Tuesday, 27 February 2018


YOBE (Nigeria), Feb 26 (Reuters): One hundred and ten girls are missing after an attack on a school in northeast Nigeria by suspected Boko Haram insurgents, the information ministry said on Sunday, in what may be one of the largest abductions since the Chibok kidnappings of 2014.
The Islamist militant group attained international notoriety after abducting more than 270 schoolgirls from the town of Chibok. That case drew global attention to the insurgency and spawned high profile social media campaign Bring Back Our Girls.
Boko Haram, whose name translates as "Western education is forbidden" in the Hausa language widely spoken in northern Nigeria, has killed more than 20,000 people and forced two million to flee their homes in a violent insurgency that began in 2009.
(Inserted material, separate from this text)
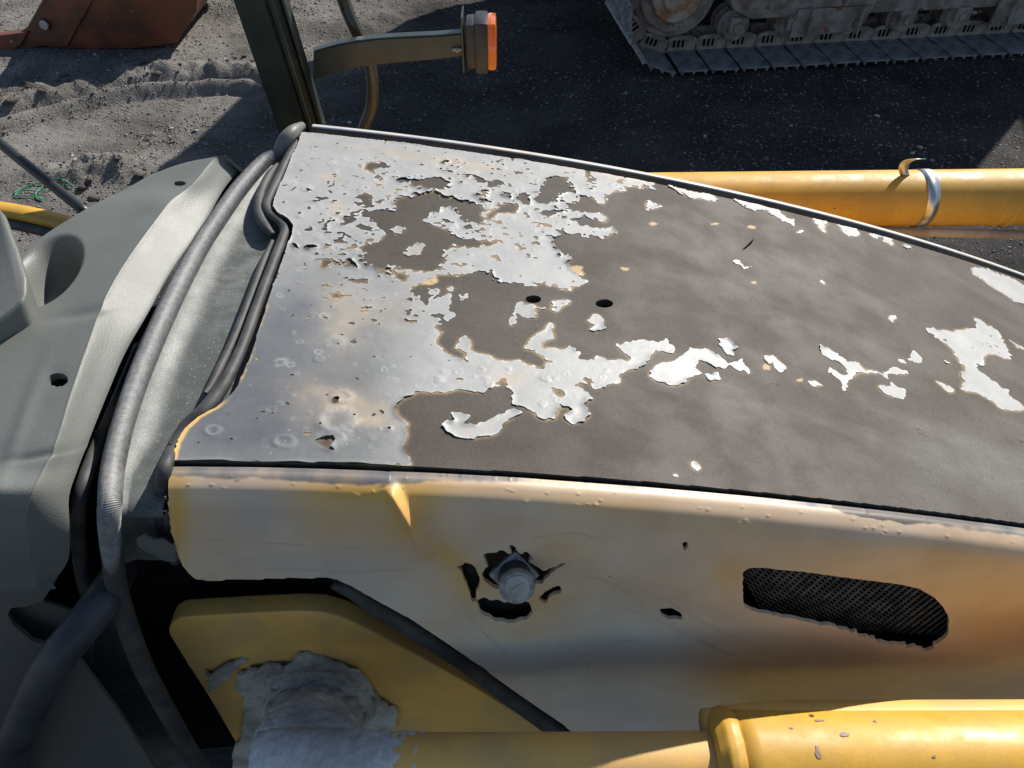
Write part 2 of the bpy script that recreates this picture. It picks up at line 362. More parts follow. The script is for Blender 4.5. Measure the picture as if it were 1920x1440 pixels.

President Muhammadu Buhari, the 75-year-old former military ruler elected in 2015 after vowing to crush Boko Haram, has described the disappearance of the girls after Monday's attack in the town of Dapchi, Yobe state, as a "national disaster".
The insurgents drove into the town of Dapchi on Monday and attacked the girls' school, sending hundreds of students fleeing. Some of the attackers were camouflaged, with witnesses stating that a number of students thought they were soldiers.
"The federal government has confirmed that 110 students of the Government Science and Technical College in Dapchi, Yobe State, are so far unaccounted for, after insurgents believed to be from a faction of Boko Haram invaded their school on Monday," the information ministry said in a statement.